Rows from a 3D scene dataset
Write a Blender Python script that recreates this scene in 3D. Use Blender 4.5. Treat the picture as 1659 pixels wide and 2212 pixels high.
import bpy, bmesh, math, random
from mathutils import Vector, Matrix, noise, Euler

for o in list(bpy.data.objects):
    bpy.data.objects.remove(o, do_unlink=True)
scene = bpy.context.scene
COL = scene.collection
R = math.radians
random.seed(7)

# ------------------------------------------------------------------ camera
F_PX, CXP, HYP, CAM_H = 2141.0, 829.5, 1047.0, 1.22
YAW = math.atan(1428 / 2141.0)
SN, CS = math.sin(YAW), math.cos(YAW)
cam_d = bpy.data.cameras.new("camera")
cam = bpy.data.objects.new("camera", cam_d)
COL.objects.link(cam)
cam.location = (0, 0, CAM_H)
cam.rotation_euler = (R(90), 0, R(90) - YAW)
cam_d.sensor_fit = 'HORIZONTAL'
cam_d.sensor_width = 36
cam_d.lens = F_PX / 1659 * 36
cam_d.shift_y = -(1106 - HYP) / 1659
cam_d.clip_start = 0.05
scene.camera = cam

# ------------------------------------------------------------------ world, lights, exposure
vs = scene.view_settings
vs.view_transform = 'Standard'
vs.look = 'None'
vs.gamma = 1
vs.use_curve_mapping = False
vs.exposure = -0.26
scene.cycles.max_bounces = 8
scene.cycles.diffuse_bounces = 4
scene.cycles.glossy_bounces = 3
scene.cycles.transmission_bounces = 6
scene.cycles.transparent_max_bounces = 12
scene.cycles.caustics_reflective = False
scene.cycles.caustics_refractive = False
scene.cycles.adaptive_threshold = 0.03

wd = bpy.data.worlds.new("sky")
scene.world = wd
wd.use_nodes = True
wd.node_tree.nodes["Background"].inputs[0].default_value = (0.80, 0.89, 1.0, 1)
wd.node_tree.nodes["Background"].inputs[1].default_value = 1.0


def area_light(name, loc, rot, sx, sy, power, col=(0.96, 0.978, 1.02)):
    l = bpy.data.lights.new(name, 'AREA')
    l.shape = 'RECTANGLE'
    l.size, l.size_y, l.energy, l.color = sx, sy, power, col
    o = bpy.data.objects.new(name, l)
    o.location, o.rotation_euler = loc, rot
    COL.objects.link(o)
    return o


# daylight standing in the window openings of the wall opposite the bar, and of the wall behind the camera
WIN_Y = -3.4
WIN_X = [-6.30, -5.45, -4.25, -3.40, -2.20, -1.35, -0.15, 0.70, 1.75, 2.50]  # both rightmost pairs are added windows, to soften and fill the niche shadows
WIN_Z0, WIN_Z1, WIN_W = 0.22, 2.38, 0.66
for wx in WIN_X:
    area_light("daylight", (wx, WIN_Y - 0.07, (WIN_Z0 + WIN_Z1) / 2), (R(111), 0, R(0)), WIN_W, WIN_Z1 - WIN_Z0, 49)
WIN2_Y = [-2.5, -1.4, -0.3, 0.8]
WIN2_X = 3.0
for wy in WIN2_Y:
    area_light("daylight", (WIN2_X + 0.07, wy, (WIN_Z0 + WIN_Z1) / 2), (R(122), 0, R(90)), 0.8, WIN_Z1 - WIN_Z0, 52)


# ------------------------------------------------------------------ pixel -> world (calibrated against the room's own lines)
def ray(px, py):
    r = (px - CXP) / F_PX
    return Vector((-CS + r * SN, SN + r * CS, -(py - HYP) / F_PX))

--

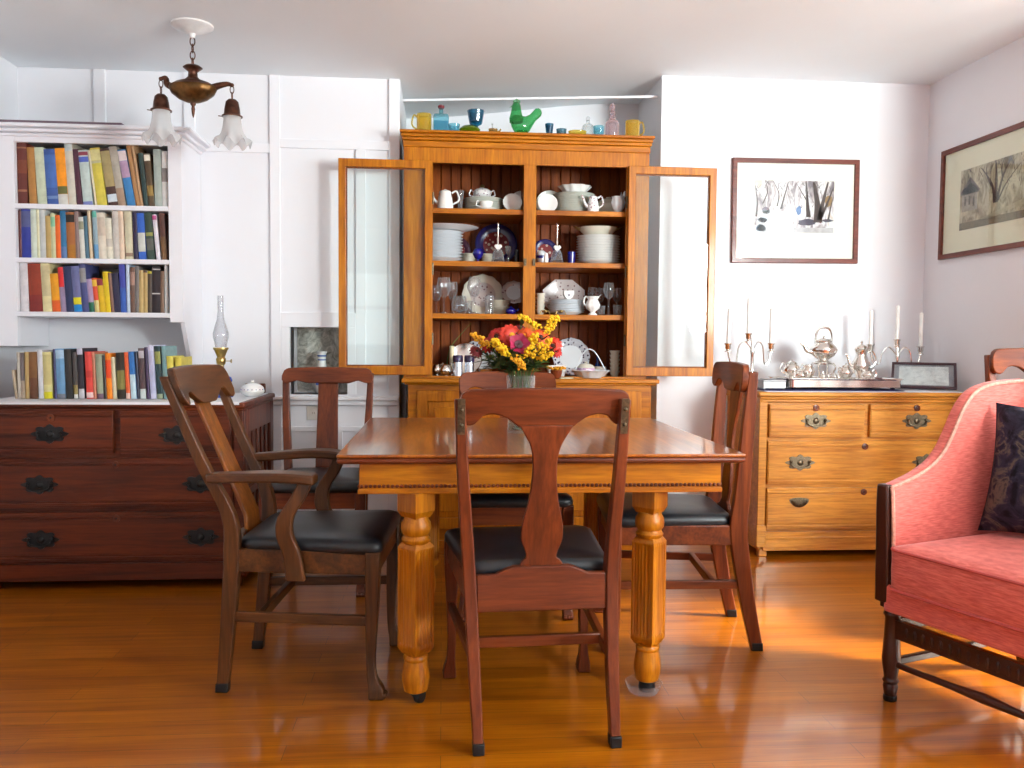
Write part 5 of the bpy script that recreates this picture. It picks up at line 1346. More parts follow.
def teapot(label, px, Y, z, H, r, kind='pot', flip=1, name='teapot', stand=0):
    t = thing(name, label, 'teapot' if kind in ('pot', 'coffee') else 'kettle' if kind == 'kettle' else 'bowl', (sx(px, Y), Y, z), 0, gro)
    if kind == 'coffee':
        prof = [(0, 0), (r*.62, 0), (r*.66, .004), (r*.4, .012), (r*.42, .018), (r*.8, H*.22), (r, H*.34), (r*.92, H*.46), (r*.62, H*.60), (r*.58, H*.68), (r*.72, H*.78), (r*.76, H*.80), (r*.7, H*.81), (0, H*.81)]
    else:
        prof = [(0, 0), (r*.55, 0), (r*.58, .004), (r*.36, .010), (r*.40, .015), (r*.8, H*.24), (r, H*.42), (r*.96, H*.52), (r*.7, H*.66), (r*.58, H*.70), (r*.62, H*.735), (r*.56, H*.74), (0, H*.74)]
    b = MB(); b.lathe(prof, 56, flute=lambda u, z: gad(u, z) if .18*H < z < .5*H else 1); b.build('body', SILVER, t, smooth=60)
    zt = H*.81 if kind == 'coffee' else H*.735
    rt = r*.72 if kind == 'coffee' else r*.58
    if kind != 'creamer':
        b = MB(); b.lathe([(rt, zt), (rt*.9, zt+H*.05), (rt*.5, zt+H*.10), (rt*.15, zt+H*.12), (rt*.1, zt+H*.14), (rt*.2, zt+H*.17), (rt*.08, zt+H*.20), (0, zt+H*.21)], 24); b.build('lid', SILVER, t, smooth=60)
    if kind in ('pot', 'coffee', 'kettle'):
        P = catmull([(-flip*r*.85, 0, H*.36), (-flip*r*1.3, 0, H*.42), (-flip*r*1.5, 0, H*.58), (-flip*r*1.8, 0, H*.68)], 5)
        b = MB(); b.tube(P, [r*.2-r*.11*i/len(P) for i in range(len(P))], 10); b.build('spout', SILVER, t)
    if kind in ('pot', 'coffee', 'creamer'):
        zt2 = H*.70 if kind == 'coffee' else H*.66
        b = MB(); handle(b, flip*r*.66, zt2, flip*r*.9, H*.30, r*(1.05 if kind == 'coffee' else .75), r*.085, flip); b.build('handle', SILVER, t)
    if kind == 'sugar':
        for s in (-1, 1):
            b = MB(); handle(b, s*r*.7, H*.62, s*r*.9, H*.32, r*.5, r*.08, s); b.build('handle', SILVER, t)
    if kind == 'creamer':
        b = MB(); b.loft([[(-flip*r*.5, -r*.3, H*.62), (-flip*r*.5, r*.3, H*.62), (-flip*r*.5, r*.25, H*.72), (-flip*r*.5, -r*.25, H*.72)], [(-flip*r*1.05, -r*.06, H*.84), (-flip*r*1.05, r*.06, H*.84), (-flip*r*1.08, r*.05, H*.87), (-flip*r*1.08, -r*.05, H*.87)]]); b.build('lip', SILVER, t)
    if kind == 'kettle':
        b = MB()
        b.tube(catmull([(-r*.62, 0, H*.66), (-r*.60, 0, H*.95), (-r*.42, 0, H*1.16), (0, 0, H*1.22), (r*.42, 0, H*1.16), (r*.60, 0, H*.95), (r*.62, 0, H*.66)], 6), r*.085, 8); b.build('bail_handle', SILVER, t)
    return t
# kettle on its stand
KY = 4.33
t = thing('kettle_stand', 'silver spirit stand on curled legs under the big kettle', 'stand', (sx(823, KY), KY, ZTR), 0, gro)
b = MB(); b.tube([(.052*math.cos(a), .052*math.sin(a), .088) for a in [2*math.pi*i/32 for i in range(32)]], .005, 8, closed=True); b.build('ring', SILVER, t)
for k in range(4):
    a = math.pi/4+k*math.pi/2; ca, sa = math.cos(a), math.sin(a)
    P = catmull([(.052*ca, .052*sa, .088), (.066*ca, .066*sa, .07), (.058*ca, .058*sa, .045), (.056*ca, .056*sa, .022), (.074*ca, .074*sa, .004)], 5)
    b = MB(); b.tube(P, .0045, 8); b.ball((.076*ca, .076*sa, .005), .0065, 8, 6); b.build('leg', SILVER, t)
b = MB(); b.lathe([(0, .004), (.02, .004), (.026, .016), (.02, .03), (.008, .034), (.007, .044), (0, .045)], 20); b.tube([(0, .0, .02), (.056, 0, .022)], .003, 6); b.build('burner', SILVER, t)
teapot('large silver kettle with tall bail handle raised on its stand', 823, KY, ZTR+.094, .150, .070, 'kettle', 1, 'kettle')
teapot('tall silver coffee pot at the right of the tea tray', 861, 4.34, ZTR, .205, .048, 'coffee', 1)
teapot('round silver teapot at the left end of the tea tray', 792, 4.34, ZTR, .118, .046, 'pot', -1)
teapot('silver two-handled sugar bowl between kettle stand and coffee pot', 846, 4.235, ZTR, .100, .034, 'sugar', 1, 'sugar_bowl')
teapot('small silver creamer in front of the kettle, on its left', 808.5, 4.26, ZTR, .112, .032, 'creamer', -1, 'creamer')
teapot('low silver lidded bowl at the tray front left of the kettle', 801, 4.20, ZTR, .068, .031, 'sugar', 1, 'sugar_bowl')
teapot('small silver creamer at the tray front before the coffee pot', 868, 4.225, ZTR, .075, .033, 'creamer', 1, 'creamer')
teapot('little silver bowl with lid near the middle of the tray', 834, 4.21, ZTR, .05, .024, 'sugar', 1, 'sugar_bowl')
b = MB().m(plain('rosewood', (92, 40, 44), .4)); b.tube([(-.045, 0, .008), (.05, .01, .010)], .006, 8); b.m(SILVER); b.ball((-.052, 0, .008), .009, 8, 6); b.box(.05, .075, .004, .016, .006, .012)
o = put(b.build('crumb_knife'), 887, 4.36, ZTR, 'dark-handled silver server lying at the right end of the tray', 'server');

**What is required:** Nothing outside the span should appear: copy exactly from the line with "Write a Blender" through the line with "scene.camera = cam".

**Response for this exercise:**
Write a Blender Python script that recreates this scene in 3D. Use Blender 4.5. Treat the picture as 1659 pixels wide and 2212 pixels high.
import bpy, bmesh, math, random
from mathutils import Vector, Matrix, noise, Euler

for o in list(bpy.data.objects):
    bpy.data.objects.remove(o, do_unlink=True)
scene = bpy.context.scene
COL = scene.collection
R = math.radians
random.seed(7)

# ------------------------------------------------------------------ camera
F_PX, CXP, HYP, CAM_H = 2141.0, 829.5, 1047.0, 1.22
YAW = math.atan(1428 / 2141.0)
SN, CS = math.sin(YAW), math.cos(YAW)
cam_d = bpy.data.cameras.new("camera")
cam = bpy.data.objects.new("camera", cam_d)
COL.objects.link(cam)
cam.location = (0, 0, CAM_H)
cam.rotation_euler = (R(90), 0, R(90) - YAW)
cam_d.sensor_fit = 'HORIZONTAL'
cam_d.sensor_width = 36
cam_d.lens = F_PX / 1659 * 36
cam_d.shift_y = -(1106 - HYP) / 1659
cam_d.clip_start = 0.05
scene.camera = cam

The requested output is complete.